The Royal New Zealand Society for the Prevention of Cruelty to Animals plans to deliver 60,000 signed submissions, calling for a ban on battery cages, to Agriculture Minister, the Hon.Jim Sutton, on the steps of Parliament on Wednesday 3rd July at 2.30pm.

Approximately 50,000 additional submissions have already been despatched by post to the minister's office.

"These submissions are further evidence that New Zealanders want swift and effective action to end this cruelly abusive farming practice," says the Royal New Zealand SPCA's National Campaign Coordinator, Hans Kriek.

"We're delighted but not hugely surprised by the number of submissions, as a public opinion survey carried out in April this year showed an overwhelming majority unequivocally opposed to battery cages," he says.

The Colmar Brunton survey found that 79% of those polled wanted battery cages banned as soon as possible and not later than 2010. An identical percentage was willing to pay extra for free range or barn eggs.

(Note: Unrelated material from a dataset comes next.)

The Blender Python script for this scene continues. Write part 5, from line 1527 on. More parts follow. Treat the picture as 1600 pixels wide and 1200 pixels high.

"There's really no doubt remaining about what New Zealanders want with respect to battery cages. Once the General Election is over, any government which does not move reasonably quickly to ban the cages will be treating the public with contempt," says Mr Kriek.

"We plan to pack our submissions into standard battery cages for delivery to the Minister, so he and any other MPs present will be able to see for themselves the cramped and miserable conditions in which the overwhelming majority of New Zealand's two million egg-laying hens are kept. And we will also bring four battery hens which will be symbolically released at the event," he adds.

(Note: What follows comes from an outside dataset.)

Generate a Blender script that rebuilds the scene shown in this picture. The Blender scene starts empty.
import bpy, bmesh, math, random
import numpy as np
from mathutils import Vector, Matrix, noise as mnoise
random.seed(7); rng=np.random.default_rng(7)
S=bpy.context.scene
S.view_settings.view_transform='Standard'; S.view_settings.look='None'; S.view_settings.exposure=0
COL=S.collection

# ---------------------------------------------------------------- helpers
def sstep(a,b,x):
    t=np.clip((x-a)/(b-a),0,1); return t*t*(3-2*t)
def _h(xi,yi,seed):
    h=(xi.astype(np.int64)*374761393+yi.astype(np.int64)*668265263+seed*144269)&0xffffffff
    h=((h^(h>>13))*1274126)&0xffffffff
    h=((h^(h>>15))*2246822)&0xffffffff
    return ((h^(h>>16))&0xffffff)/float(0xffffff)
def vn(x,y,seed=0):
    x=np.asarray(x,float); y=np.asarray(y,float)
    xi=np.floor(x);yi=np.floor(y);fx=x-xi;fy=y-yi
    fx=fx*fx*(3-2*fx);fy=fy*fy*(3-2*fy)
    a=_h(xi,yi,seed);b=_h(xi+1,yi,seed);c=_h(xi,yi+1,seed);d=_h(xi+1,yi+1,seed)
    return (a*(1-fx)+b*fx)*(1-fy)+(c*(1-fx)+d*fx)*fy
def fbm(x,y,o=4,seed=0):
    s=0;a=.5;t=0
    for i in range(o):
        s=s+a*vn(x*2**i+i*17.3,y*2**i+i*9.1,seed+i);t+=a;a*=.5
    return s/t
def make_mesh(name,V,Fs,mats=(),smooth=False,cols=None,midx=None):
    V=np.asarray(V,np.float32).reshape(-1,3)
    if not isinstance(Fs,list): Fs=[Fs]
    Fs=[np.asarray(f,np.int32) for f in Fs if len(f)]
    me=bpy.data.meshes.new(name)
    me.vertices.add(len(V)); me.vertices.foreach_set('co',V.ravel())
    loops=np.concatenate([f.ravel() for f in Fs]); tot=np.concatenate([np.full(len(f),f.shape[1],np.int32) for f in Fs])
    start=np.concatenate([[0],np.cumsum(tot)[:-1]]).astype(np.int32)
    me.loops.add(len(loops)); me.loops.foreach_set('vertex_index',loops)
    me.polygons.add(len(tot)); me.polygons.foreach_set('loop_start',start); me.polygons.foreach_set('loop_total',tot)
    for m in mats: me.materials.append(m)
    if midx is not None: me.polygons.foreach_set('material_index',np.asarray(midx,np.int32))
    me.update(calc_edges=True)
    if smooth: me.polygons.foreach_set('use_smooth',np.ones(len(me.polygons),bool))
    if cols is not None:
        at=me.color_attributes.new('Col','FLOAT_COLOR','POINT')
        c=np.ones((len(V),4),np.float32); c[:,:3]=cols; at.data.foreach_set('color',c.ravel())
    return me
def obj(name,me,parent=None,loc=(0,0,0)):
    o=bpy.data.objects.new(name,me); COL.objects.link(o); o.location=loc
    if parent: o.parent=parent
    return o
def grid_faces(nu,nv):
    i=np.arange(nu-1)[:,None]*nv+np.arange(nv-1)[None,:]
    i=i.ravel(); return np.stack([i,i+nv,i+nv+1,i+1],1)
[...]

Mr Kriek describes a typical battery hen as spending most of her life on a tiny, sloping patch of wire floor, covering less space than an A4 sheet of paper. There's insufficient space for her to walk or stretch her wings and she may well be suffering from severe feather loss and leg weaknesses.

"We really can't continue with this outrageous and totally unnecessary mistreatment of innocent creatures. It's worth noting that a number of countries have already either banned battery cages or are phasing them out. We're not aware of them suffering from egg shortages as a result

"The large number of submissions we'll be handing to the minister clearly suggest that New Zealanders want to be up front with the pace-setters and not dragging their feet over this and other important animal welfare issues. Hopefully, politicians will take note," he says.


The Royal New Zealand SPCA will be delivering 60,000 signed submission, calling for a ban on battery cages, to Agriculture Minister, the Hon.Jim Sutton, on the steps of Parliament on Wednesday 3rd July at 2.30pm.